紫式部を描いた御朱印、大河ドラマ「光る君へ」で発案 「花の寺」京都・宇治の三室戸寺

大河ドラマ「光る君へ」の放送に合わせて作った源氏物語の御朱印(宇治市莵道・三室戸寺)

 源氏物語ゆかりの寺として知られる京都府宇治市莵道の三室戸寺が、紫式部や物語の登場人物を描いた御朱印を作った。紫式部の生涯を描くNHK大河ドラマ「光る君へ」の放送に合わせ、観光客に寺に親しんでもらおうと発案した。2024年1月1日から授与する。
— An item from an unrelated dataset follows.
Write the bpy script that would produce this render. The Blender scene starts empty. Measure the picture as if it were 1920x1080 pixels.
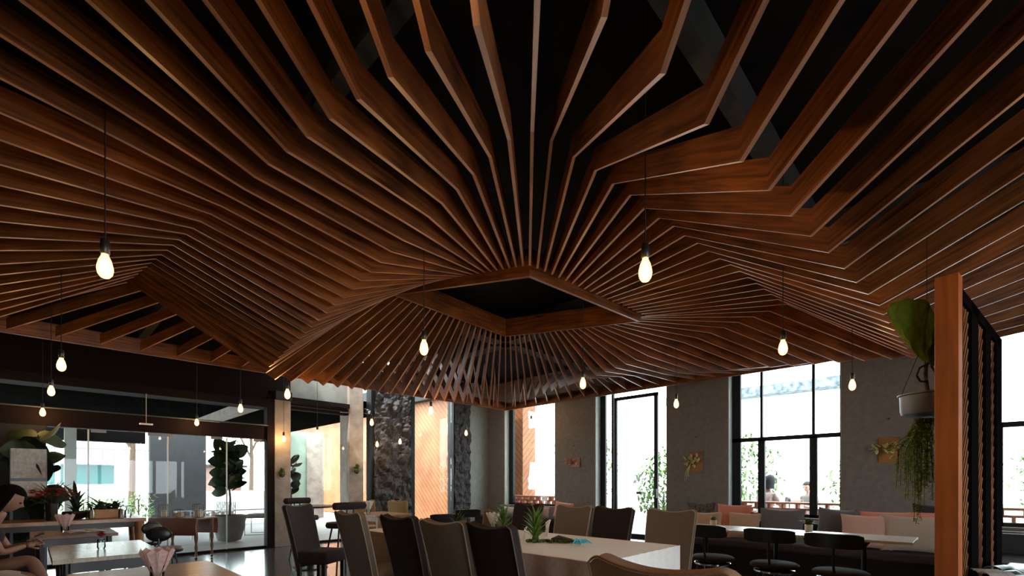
import bpy, bmesh, math, random
from mathutils import Vector, Matrix, noise
random.seed(7)
R = math.radians
C = bpy.context.scene.collection
SC = bpy.context.scene

# ------------------------------------------------------------------ camera
FPX, CX, HY, EYE = 880.0, 960.0, 905.0, 1.25
TH = math.atan(856 / 880.0)
CT, ST = math.cos(TH), math.sin(TH)
cam = bpy.data.cameras.new('camera')
co = bpy.data.objects.new('camera', cam); C.objects.link(co)
cam.sensor_width = 36; cam.lens = FPX / 1920 * 36
cam.shift_y = (HY - 540) / 1920.0
cam.clip_start = 0.05; cam.clip_end = 200
co.location = (0, 0, EYE); co.rotation_euler = (R(90), 0, TH - R(90))
SC.camera = co

# ------------------------------------------------------------------ light and exposure
SC.view_settings.view_transform = 'Standard'; SC.view_settings.look = 'None'
SC.view_settings.gamma = 1; SC.view_settings.use_curve_mapping = False
SC.view_settings.exposure = 0.68
W = bpy.data.worlds.new('sky'); SC.world = W; W.use_nodes = True
bg = W.node_tree.nodes['Background']; bg.inputs[0].default_value = (0.86, 0.94, 1.0, 1); bg.inputs[1].default_value = 7.0
sl = bpy.data.lights.new('sun', 'SUN'); sl.energy = 4.0; sl.angle = R(2); sl.color = (1, .95, .86)
so = bpy.data.objects.new('sun', sl); C.objects.link(so)
so.rotation_euler = Vector((0.62, 0.22, -1.0)).to_track_quat('-Z', 'Y').to_euler()
BULB_W = 6.5

# ------------------------------------------------------------------ helpers
def ray(px):
    r = (px - CX) / FPX
    return CT + r * ST, ST - r * CT

def at(px, d):
    a, b = ray(px); return a * d, b * d

def on_line(A, B, px, py):
    dx, dy = ray(px); ex, ey = B[0] - A[0], B[1] - A[1]
    det = -ex * dy + ey * dx
    t = (A[0] * dy - A[1] * dx) / det
    X, Y = A[0] + t * ex, A[1] + t * ey
    d = X * CT + Y * ST
    return t, (HY - py) * d / FPX + EYE

def new_mat(name, col, rough=.6, metal=0, spec=.5, noise_amt=0, nscale=8, bump=0, emit=None, estr=0, trans=0, sheen=0, coords='Object', stretch=(1, 1, 1), col2=None):
    m = bpy.data.materials.new(name); m.use_nodes = True
    nt = m.node_tree; b = nt.nodes['Principled BSDF']
    b.inputs['Base Color'].default_value = (*col, 1); b.inputs['Roughness'].default_value = rough
    b.inputs['Metallic'].default_value = metal; b.inputs['Specular IOR Level'].default_value = spec
    if sheen: b.inputs['Sheen Weight'].default_value = sheen
    if trans: b.inputs['Transmission Weight'].default_value = trans
    if emit: b.inputs['Emission Color'].default_value = (*emit, 1); b.inputs['Emission Strength'].default_value = estr
    if noise_amt or bump:
        tc = nt.nodes.new('ShaderNodeTexCoord'); mp = nt.nodes.new('ShaderNodeMapping'); mp.inputs['Scale'].default_value = stretch
        nz = nt.nodes.new('ShaderNodeTexNoise'); nz.inputs['Scale'].default_value = nscale; nz.inputs['Detail'].default_value = 5
        nt.links.new(tc.outputs[coords], mp.inputs[0]); nt.links.new(mp.outputs[0], nz.inputs['Vector'])
        if noise_amt:
            rp = nt.nodes.new('ShaderNodeValToRGB')
            c2 = col2 or tuple(c * (1 - noise_amt) for c in col)
            rp.color_ramp.elements[0].position = .32; rp.color_ramp.elements[1].position = .68
            rp.color_ramp.elements[0].color = (*c2, 1); rp.color_ramp.elements[1].color = (*[min(1, c * (1 + noise_amt * .4)) for c in col], 1)
            nt.links.new(nz.outputs['Fac'], rp.inputs[0]); nt.links.new(rp.outputs[0], b.inputs['Base Color'])
        if bump:
            bp = nt.nodes.new('ShaderNodeBump'); bp.inputs['Strength'].default_value = bump; bp.inputs['Distance'].default_value = .02
            nt.links.new(nz.outputs['Fac'], bp.inputs['Height']); nt.links.new(bp.outputs[0], b.inputs['Normal'])
    return m

def wood_mat(name, c1, c2, rough=.42, coords='UV', sc=(1.2, 22, 1)):
    m = bpy.data.materials.new(name); m.use_nodes = True
    nt = m.node_tree; b = nt.nodes['Principled BSDF']; b.inputs['Roughness'].default_value = rough
    tc = nt.nodes.new('ShaderNodeTexCoord'); mp = nt.nodes.new('ShaderNodeMapping'); mp.inputs['Scale'].default_value = sc
    nt.links.new(tc.outputs[coords], mp.inputs[0])
    nz = nt.nodes.new('ShaderNodeTexNoise'); nz.inputs['Scale'].default_value = 2.2; nz.inputs['Detail'].default_value = 8; nz.inputs['Distortion'].default_value = .6
    nt.links.new(mp.outputs[0], nz.inputs['Vector'])
    n2 = nt.nodes.new('ShaderNodeTexNoise'); n2.inputs['Scale'].default_value = 2.5; n2.inputs['Detail'].default_value = 3
    nt.links.new(tc.outputs[coords], n2.inputs['Vector'])
    ad = nt.nodes.new('ShaderNodeMath'); ad.operation = 'ADD'
    ml = nt.nodes.new('ShaderNodeMath'); ml.operation = 'MULTIPLY'; ml.inputs[1].default_value = .6
    nt.links.new(n2.outputs['Fac'], ml.inputs[0]); nt.links.new(nz.outputs['Fac'], ad.inputs[0]); nt.links.new(ml.outputs[0], ad.inputs[1])
    rp = nt.nodes.new('ShaderNodeValToRGB'); rp.color_ramp.elements[0].position = .55; rp.color_ramp.elements[1].position = 1.05
    rp.color_ramp.elements[0].color = (*c1, 1); rp.color_ramp.elements[1].color = (*c2, 1)
    nt.links.new(ad.outputs[0], rp.inputs[0]); nt.links.new(rp.outputs[0], b.inputs['Base Color'])
    bp = nt.nodes.new('ShaderNodeBump'); bp.inputs['Strength'].default_value = .12; bp.inputs['Distance'].default_value = .005
    nt.links.new(nz.outputs['Fac'], bp.inputs['Height']); nt.links.new(bp.outputs[0], b.inputs['Normal'])
    return m

def glass_mat(name, tint=(1, 1, 1), refl=1.0):
    m = bpy.data.materials.new(name); m.use_nodes = True; nt = m.node_tree; nt.nodes.clear()
    o = nt.nodes.new('ShaderNodeOutputMaterial'); mx = nt.nodes.new('ShaderNodeMixShader')
    t = nt.nodes.new('ShaderNodeBsdfTransparent'); t.inputs[0].default_value = (*tint, 1)
    g = nt.nodes.new('ShaderNodeBsdfGlossy'); g.inputs['Roughness'].default_value = 0.005
    fr = nt.nodes.new('ShaderNodeFresnel'); fr.inputs[0].default_value = 1.5
    ml = nt.nodes.new('ShaderNodeMath'); ml.operation = 'MULTIPLY'; ml.inputs[1].default_value = refl
    nt.links.new(fr.outputs[0], ml.inputs[0]); nt.links.new(ml.outputs[0], mx.inputs[0])
    nt.links.new(t.outputs[0], mx.inputs[1]); nt.links.new(g.outputs[0], mx.inputs[2]); nt.links.new(mx.outputs[0], o.inputs[0])
    return m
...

 同寺の境内には、源氏物語のうち宇治が主な舞台に移る「宇治十帖」の浮舟の巻の古跡がある。平安時代に藤原氏の出身者が住職を務めるなど藤原摂関家と関わりが深かった紫式部との接点もある。

 伊丹光恭住職(80)によると、作家の故瀬戸内寂聴さんは、宇治十帖に登場する阿闍梨(あじゃり)が住んだ山寺は、同寺がモデルではないかと指摘していたという。

 大河ドラマを機に源氏物語と寺の関係を知ってもらい、市内観光の盛り上げにも一役買おうと、若い女性を中心に人気の御朱印に着目した。

 御朱印は紫式部と主人公の光源氏、宇治十帖に登場する薫、浮舟の4種類を作った。サイズははがき大。切り絵で表現し、同寺が「花の寺」としても知られることにちなみ、それぞれアジサイやフジなどの花も描いた。

 伊丹住職は「御朱印が物語を読むきっかけになれば」と話す。1枚千円。全4種類のセットは3千円。